"Bu bana göre kesinlikle muhteşem" diyor Erika.
"Hava hala aydınlıkken dışarda spor yapmaya ya da bahçemle uğraşmaya vaktim kalıyor".
Erika'nın çocukları yok, ama arkadaşları ve ailesiyle daha fazla zaman geçiriyor ve iş saatleri düştüğünden beri kendini çok "daha az stresli" hissediyor. Çalıştığı Background AB isimli dijital yapım şirketinin patronu Jimmy Nilsson daha yaratıcı bir iş gücü oluşturmak için Eylül ayında kısa iş saatlerine geçiş yapmış.
Nilsson "8 saat boyunca işe yoğunlaşmak zor ama 6 saatte daha iyi odaklanıp işleri daha hızlı halledebilirsiniz" diyor. Şirketin çalışanları 8.30 ile 11.30 arasında masalarının başında oluyor. Bir saat öğle yemeği izinleri var, sonrasında üç saatlik bir mesaiden sonra İsveç'in dağları arasındaki evlerine dönüyorlar.
Çalışanlara iş saatleri sırasında sosyal medyadan ve kişisel telefon ve e-postalardan uzak durmaları isteniyor. Eylül'de başlayan girişimden bu yana maaşlarda bir değişiklik olmamış. "Öncelikle ekonomik olup olmadığını, müşterilerimiz ve çalışanlarımız için işe yarayıp yaramadığını anlamak için bunu 9 ay boyunca deneyeceğiz" diyor Nilsson.
Denemeler yeniden canlandı
Günde 6 saat iş mesaisi İsveç için yeni bir olgu değil. Ancak bu fikir 2015 yılında yeniden canlandı. Ülkenin batı kıyısında Toyota şirketinin servis merkezinde 10 yıl önce teknisyenlerin vardiyaları azaltılmıştı. Şirket kârlarında büyük bir artış görünce bu fikri devam ettirdi.
1990'larda ve 2000'lerin başında da kamu sektöründe bazı denemeler yapıldı. Son aylarda ise Stokholm'de bazı yeni şirketler bu fikri uygulamaya koydu. Kısa mesai saatlerini uygulayan hastaneler de bulunuyor.
İsveç'in batısındaki bir yaşlılar evinde 80 hemşirenin iş saatleri 2 yıllık deneme programı çerçevesinde Şubat ayında 6 saate çekildi.
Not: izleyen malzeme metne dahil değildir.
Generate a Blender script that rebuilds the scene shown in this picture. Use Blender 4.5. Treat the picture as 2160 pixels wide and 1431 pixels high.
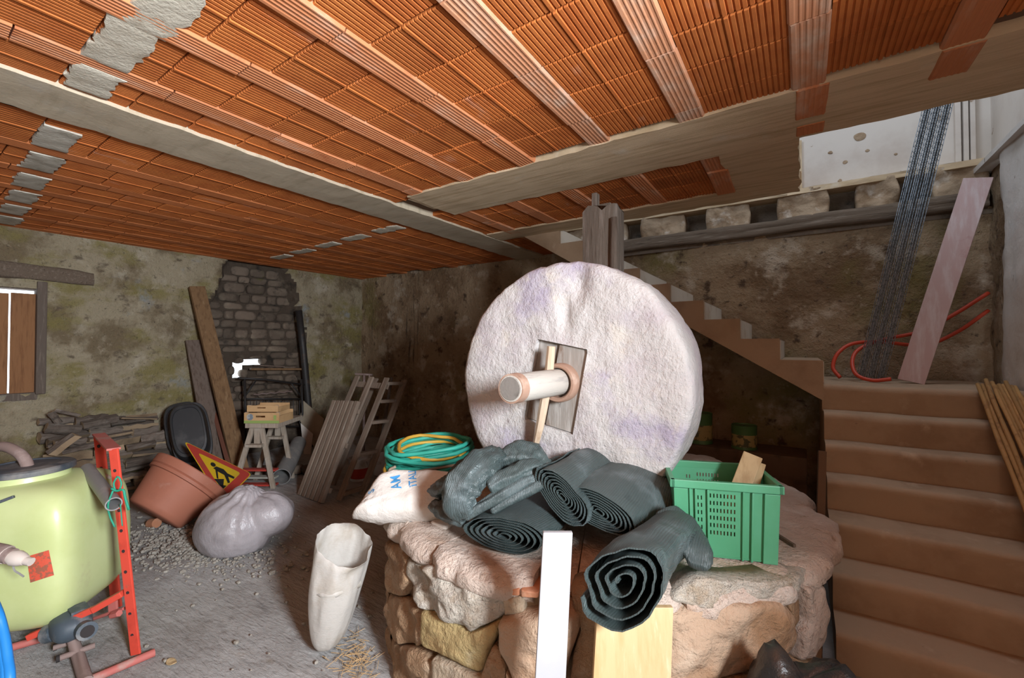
import bpy, bmesh, math, random
from mathutils import Vector, Matrix, noise, Quaternion
V = Vector
rnd = random.Random(11)
for o in list(bpy.data.objects): bpy.data.objects.remove(o)
sc = bpy.context.scene
COL = sc.collection
pi = math.pi
# ------------------------------------------------------------------ camera
FPX, CX, CY = 915.0, 1080.0, 715.5            # focal length and centre in pixels of the 2160x1431 frame
YAW = math.radians(33.7); PITCH = math.atan(14.5/915)
CAMP = V((0, 0, 1.6))
fwd = V((-math.sin(YAW)*math.cos(PITCH), math.cos(YAW)*math.cos(PITCH), math.sin(PITCH)))
rgt = V((math.cos(YAW), math.sin(YAW), 0)); upv = rgt.cross(fwd)
cd = bpy.data.cameras.new('camera'); cam = bpy.data.objects.new('camera', cd); COL.objects.link(cam)
cd.sensor_width = 36.0; cd.lens = 36.0*FPX/2160.0; cd.clip_start = 0.02
cam.matrix_world = Matrix.Translation(CAMP) @ Matrix((rgt, upv, -fwd)).transposed().to_4x4()
sc.camera = cam
# ------------------------------------------------------------------ world and light
w = bpy.data.worlds.new('sky'); sc.world = w; w.use_nodes = True
bg = w.node_tree.nodes['Background']; bg.inputs[0].default_value = (0.80, 0.90, 1.0, 1); bg.inputs[1].default_value = 4.0
def area(name, loc, target, sx, sy, power, col, spread=180):
    l = bpy.data.lights.new(name, 'AREA'); l.shape = 'RECTANGLE'; l.size = sx; l.size_y = sy
    l.energy = power; l.color = col; l.spread = math.radians(spread)
    o = bpy.data.objects.new(name, l); COL.objects.link(o)
    o.location = loc; o.rotation_euler = (V(target)-V(loc)).to_track_quat('-Z', 'Y').to_euler()
    return o
# daylight through the window of the right wall (just beside the camera, out of frame)
area('window_daylight', (1.50, 0.12, 2.02), (0.0, 0.16, 1.94), 0.42, 0.60, 165.0, (0.88, 0.94, 1.0), 124)
# daylight of the upper storey windows, falling down the stairwell
area('upper_window_daylight', (-1.6, 1.2, 4.3), (0.9, 4.6, 3.2), 1.2, 1.2, 40.0, (0.72, 0.85, 1.0))
# roof light over the stairwell
area('roof_light_daylight', (0.45, 3.75, 5.15), (0.45, 3.80, 0.0), 1.3, 1.0, 21.0, (0.80, 0.89, 1.0), 150)
# warm fill lamp added behind the camera to brighten the stairs
area('stair_fill', (0.35, -2.5, 1.3), (0.5, 3.0, 1.0), 0.9, 1.9, 20.0, (1.0, 0.84, 0.68))
sc.view_settings.view_transform = 'Standard'; sc.view_settings.look = 'None'
sc.view_settings.gamma = 1.0; sc.view_settings.use_curve_mapping = False
sc.view_settings.exposure = 0.12
# ------------------------------------------------------------------ helpers: photo pixels to places in the room
def ray(px, py): return fwd + rgt*((px-CX)/FPX) - upv*((py-CY)/FPX)
def _pl(px, py, a, v):
    d = ray(px, py); return CAMP + d*((v-CAMP[a])/d[a])
def PX(px, py, x): return _pl(px, py, 0, x)
def PY(px, py, y): return _pl(px, py, 1, y)
def PZ(px, py, z): return _pl(px, py, 2, z)
def PD(px, py, d): return CAMP + ray(px, py)*d
def proj(p):
    d = V(p)-CAMP; z = d.dot(fwd)
    if z < .05: return (9e9, 9e9, z)
    return (CX+FPX*d.dot(rgt)/z, CY-FPX*d.dot(upv)/z, z)
# ------------------------------------------------------------------ helpers: materials
def M(name, col, rough=.85, var=(), bump=(), metal=0.0, spec=.3, rand=0.0, sss=0, trans=0, coat=0, emit=None):
    m = bpy.data.materials.new(name); m.use_nodes = True
    nt = m.node_tree; N = nt.nodes; L = nt.links
    b = N['Principled BSDF']
    b.inputs['Roughness'].default_value = rough; b.inputs['Metallic'].default_value = metal
    b.inputs['Specular IOR Level'].default_value = spec
    if coat: b.inputs['Coat Weight'].default_value = coat
    if trans: b.inputs['Transmission Weight'].default_value = trans
    tc = N.new('ShaderNodeTexCoord'); oi = N.new('ShaderNodeObjectInfo')
    ad = N.new('ShaderNodeVectorMath'); ad.operation = 'MULTIPLY_ADD'
    cr = N.new('ShaderNodeCombineXYZ'); L.new(oi.outputs['Random'], cr.inputs[0]); L.new(oi.outputs['Random'], cr.inputs[1])
    ad.inputs[1].default_value = (17.3, 9.1, 0) if rand >= 0 else (0, 0, 0)
    L.new(cr.outputs[0], ad.inputs[0]); L.new(tc.outputs['Object'], ad.inputs[2])
    def vec(st):
        if st in (None, (1, 1, 1)): return ad.outputs[0]
        mu = N.new('ShaderNodeVectorMath'); mu.operation = 'MULTIPLY'; mu.inputs[1].default_value = st
        L.new(ad.outputs[0], mu.inputs[0]); return mu.outputs[0]
    def tex(kind, scale, st, detail=5):
        if kind == 'vor':
            t = N.new('ShaderNodeTexVoronoi'); t.inputs['Scale'].default_value = scale; o = t.outputs['Distance']
        elif kind == 'crack':
            t = N.new('ShaderNodeTexVoronoi'); t.feature = 'DISTANCE_TO_EDGE'; t.inputs['Scale'].default_value = scale; o = t.outputs['Distance']
        elif kind == 'wave':
            t = N.new('ShaderNodeTexWave'); t.inputs['Scale'].default_value = scale; t.inputs['Distortion'].default_value = 3; t.inputs['Detail'].default_value = 3; o = t.outputs['Fac']
        elif kind == 'weave':
            t = N.new('ShaderNodeTexWave'); t.inputs['Scale'].default_value = scale; t.inputs['Distortion'].default_value = .4; o = t.outputs['Fac']
        elif kind == 'mus':
            t = N.new('ShaderNodeTexNoise'); t.noise_type = 'RIDGED_MULTIFRACTAL'; t.inputs['Scale'].default_value = scale; t.inputs['Detail'].default_value = detail; o = t.outputs['Fac']
        else:
            t = N.new('ShaderNodeTexNoise'); t.inputs['Scale'].default_value = scale; t.inputs['Detail'].default_value = detail
            t.inputs['Roughness'].default_value = .62; o = t.outputs['Fac']
        L.new(vec(st), t.inputs['Vector']); return o
    rgb = N.new('ShaderNodeRGB'); rgb.outputs[0].default_value = (*col, 1); cur = rgb.outputs[0]
    for v in var:
        c2, scale, lo, hi = v[:4]; kind = v[4] if len(v) > 4 else 'noise'; st = v[5] if len(v) > 5 else None; amt = v[6] if len(v) > 6 else 1.0
        mr = N.new('ShaderNodeMapRange'); mr.inputs[1].default_value = lo; mr.inputs[2].default_value = hi; mr.inputs[4].default_value = amt
        mr.interpolation_type = 'SMOOTHSTEP'
        L.new(tex(kind, scale, st), mr.inputs[0])
        mx = N.new('ShaderNodeMix'); mx.data_type = 'RGBA'; L.new(mr.outputs[0], mx.inputs[0]); L.new(cur, mx.inputs[6]); mx.inputs[7].default_value = (*c2, 1)
        cur = mx.outputs[2]
    if rand > 0:
        hs = N.new('ShaderNodeHueSaturation'); mr = N.new('ShaderNodeMapRange'); mr.inputs[3].default_value = 1-rand; mr.inputs[4].default_value = 1+rand
        L.new(oi.outputs['Random'], mr.inputs[0]); L.new(mr.outputs[0], hs.inputs['Value']); L.new(cur, hs.inputs['Color']); cur = hs.outputs[0]
    L.new(cur, b.inputs['Base Color'])
    last = None
    for bp in bump:
        scale, stren, dist = bp[:3]; kind = bp[3] if len(bp) > 3 else 'noise'; st = bp[4] if len(bp) > 4 else None
        bn = N.new('ShaderNodeBump'); bn.inputs['Strength'].default_value = stren; bn.inputs['Distance'].default_value = dist
        L.new(tex(kind, scale, st, 6), bn.inputs['Height'])
        if last: L.new(last, bn.inputs['Normal'])
        last = bn.outputs[0]
    if last: L.new(last, b.inputs['Normal'])
    if emit: b.inputs['Emission Color'].default_value = (*emit[0], 1); b.inputs['Emission Strength'].default_value = emit[1]
    return m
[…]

Buna benzer bir yaşlılar evinde çalışan 80 görevli ise 8 saatlik mesailerini sürdürüyor.
Göteborg Kent Konseyi için bu konuyu araştıran uzman Bengt Lorensson "Somut sonuçlar çıkarmak için erken, ama kısa mesai yapan hemşireler daha az hastalık izni alıyor ve daha az stres yaşıyor" diyor.
Lorensson çalışanların dans dersleri, kitap kulüpleri ve dışarda yürüyüşler gibi faaliyetlere katılmalarının ardından hasta bakımında ilerleme sağlandığını ifade ediyor.
"Şu anda erken bulgulara bakıyoruz ama iş kalitesinin arttığını görebiliyoruz" diyor araştırmacı.
Yerel ve uluslararası politikacılar projeyi yakında takip ediyor. Konuya küresel medyanın ilgisinden sıkıldığını söyleyen Loresson 6 saatlik mesainin İsveç'te çalışma hayatının bir normu olmasından henüz uzak olduğu kanısında.
İsveç'te çalışanların yalnızca yüzde 1'i haftada 50 saatten fazla çalışıyor.
Ekonomik İşbirliği ve Kalkınma Teşkilatı'nın (OECD) verilerine göre bu sayı ortalama yüzde 13'e göre en düşük oranlardan.
İsveçlilerin yasalara göre 25 tatil günü var ve büyük şirketler genel olarak daha fazla öneriyor. Ebeveynler 480 gün ücretli izni eşler arasında paylaşmak koşuluyla kullanabiliyor. Şirketlerin çoğu akşam 5'ten sonra boş kalıyor.
Londra'dan Citibank'ın Stokholm'deki merkezine geçen Kanadalı Ameek Grewal "İngiltere'de çalışırken müşterilerin hafta sonları ya da akşamları iletişimde kalmak istedikleri ortamdan çok daha farklı bir deneyim" diyor.
İsveç modelinin çok daha yararları olduğunu düşünen Grewal, "Burada karşılıklı saygı var. Müşterilerimi aramak ya da e-posta göndermek için ofis saatlerini bekliyorum. Aynı şekilde tatildeyken aranmayacağımı da biliyorum" diyor.